* WORK TO DO
Retype, please, the listing from its opening line through the line that contains "SC.camera = cam", both included, without the pictures.

* PROVIDED DATA
____________________

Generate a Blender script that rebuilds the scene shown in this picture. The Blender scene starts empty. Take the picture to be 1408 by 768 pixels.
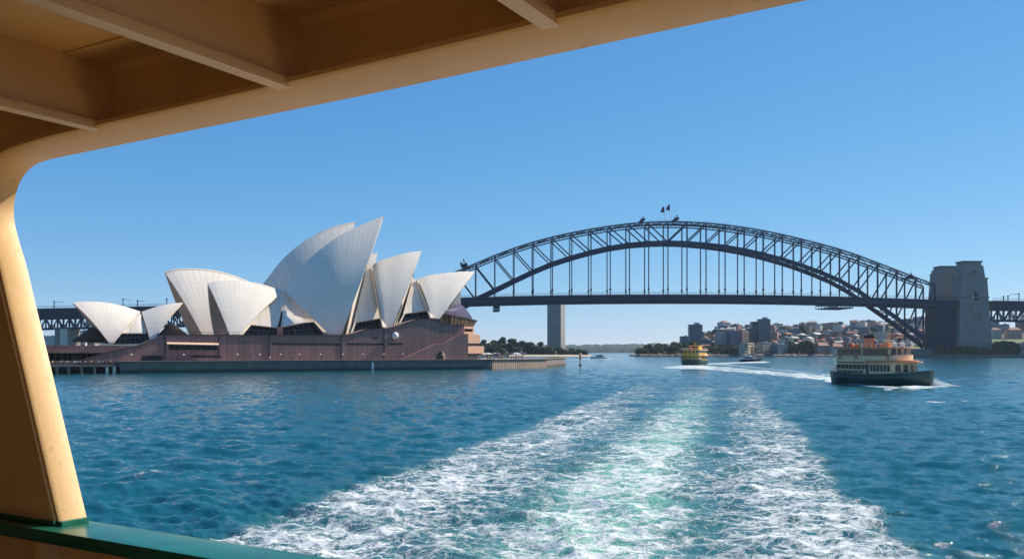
import bpy, bmesh, math, random
import numpy as np
from mathutils import Vector, Matrix
R = math.radians
SC = bpy.context.scene
COL = SC.collection
F_PX, CX, HZ, CAM_H = 1220.0, 704.0, 482.5, 7.5     # focal length (px of the 1408 px photo), centre column, horizon row, eye height

# ------------------------------------------------------------------ camera
cam_d = bpy.data.cameras.new('camera'); cam = bpy.data.objects.new('camera', cam_d); COL.objects.link(cam)
cam.location = (0, 0, CAM_H); cam.rotation_euler = (R(90), 0, 0)
cam_d.sensor_width = 36.0; cam_d.lens = 36.0*F_PX/1408.0
cam_d.shift_y = (HZ-384.0)/1408.0
cam_d.clip_start = 0.05; cam_d.clip_end = 30000
SC.camera = cam

# ------------------------------------------------------------------ sky and sun
SUN_AZ, SUN_EL = R(26), R(39)        # azimuth measured from +X (right) towards +Y (away)
SUN_DIR = Vector((math.cos(SUN_EL)*math.cos(SUN_AZ), math.cos(SUN_EL)*math.sin(SUN_AZ), math.sin(SUN_EL)))
w = bpy.data.worlds.new('World'); SC.world = w; w.use_nodes = True
nt = w.node_tree; nt.nodes.clear()
sky = nt.nodes.new('ShaderNodeTexSky'); sky.sky_type = 'NISHITA'; sky.sun_disc = False
sky.sun_elevation = SUN_EL; sky.sun_rotation = R(90) - SUN_AZ
sky.altitude = 0; sky.air_density = 0.75; sky.dust_density = 0.0; sky.ozone_density = 9.0
bg = nt.nodes.new('ShaderNodeBackground'); bg.inputs['Strength'].default_value = 0.10
wo = nt.nodes.new('ShaderNodeOutputWorld')
sep = nt.nodes.new('ShaderNodeSeparateColor'); com = nt.nodes.new('ShaderNodeCombineColor'); nt.links.new(sky.outputs[0], sep.inputs[0])
for ci, (pv_, gm, am) in enumerate(((1.02, 1.05, 0.81), (2.30, 0.66, 1.086), (5.19, 0.42, 0.98))):     # clear maritime air: softer contrast between zenith and horizon
    d_ = nt.nodes.new('ShaderNodeMath'); d_.operation = 'DIVIDE'; nt.links.new(sep.outputs[ci], d_.inputs[0]); d_.inputs[1].default_value = pv_
    p_ = nt.nodes.new('ShaderNodeMath'); p_.operation = 'POWER'; nt.links.new(d_.outputs[0], p_.inputs[0]); p_.inputs[1].default_value = gm
    k_ = nt.nodes.new('ShaderNodeMath'); k_.operation = 'MULTIPLY'; nt.links.new(p_.outputs[0], k_.inputs[0]); k_.inputs[1].default_value = pv_*am
    nt.links.new(k_.outputs[0], com.inputs[ci])
nt.links.new(com.outputs[0], bg.inputs[0]); nt.links.new(bg.outputs[0], wo.inputs[0])
sd = bpy.data.lights.new('sun', 'SUN'); sd.energy = 5.0; sd.angle = R(0.5); sd.color = (1.0, 0.90, 0.76)
sun = bpy.data.objects.new('sun', sd); COL.objects.link(sun)
sun.rotation_euler = SUN_DIR.to_track_quat('Z', 'Y').to_euler()
SC.view_settings.view_transform = 'Standard'; SC.view_settings.look = 'None'
SC.view_settings.exposure = 0.55; SC.view_settings.gamma = 1.0; SC.view_settings.use_curve_mapping = False
SC.cycles.max_bounces = 8; SC.cycles.diffuse_bounces = 4; SC.cycles.volume_bounces = 0
SC.cycles.volume_step_rate = 4.0; SC.cycles.sample_clamp_indirect = 6.0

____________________

* OUTPUT OF THE TASK
Generate a Blender script that rebuilds the scene shown in this picture. The Blender scene starts empty. Take the picture to be 1408 by 768 pixels.
import bpy, bmesh, math, random
import numpy as np
from mathutils import Vector, Matrix
R = math.radians
SC = bpy.context.scene
COL = SC.collection
F_PX, CX, HZ, CAM_H = 1220.0, 704.0, 482.5, 7.5     # focal length (px of the 1408 px photo), centre column, horizon row, eye height

# ------------------------------------------------------------------ camera
cam_d = bpy.data.cameras.new('camera'); cam = bpy.data.objects.new('camera', cam_d); COL.objects.link(cam)
cam.location = (0, 0, CAM_H); cam.rotation_euler = (R(90), 0, 0)
cam_d.sensor_width = 36.0; cam_d.lens = 36.0*F_PX/1408.0
cam_d.shift_y = (HZ-384.0)/1408.0
cam_d.clip_start = 0.05; cam_d.clip_end = 30000
SC.camera = cam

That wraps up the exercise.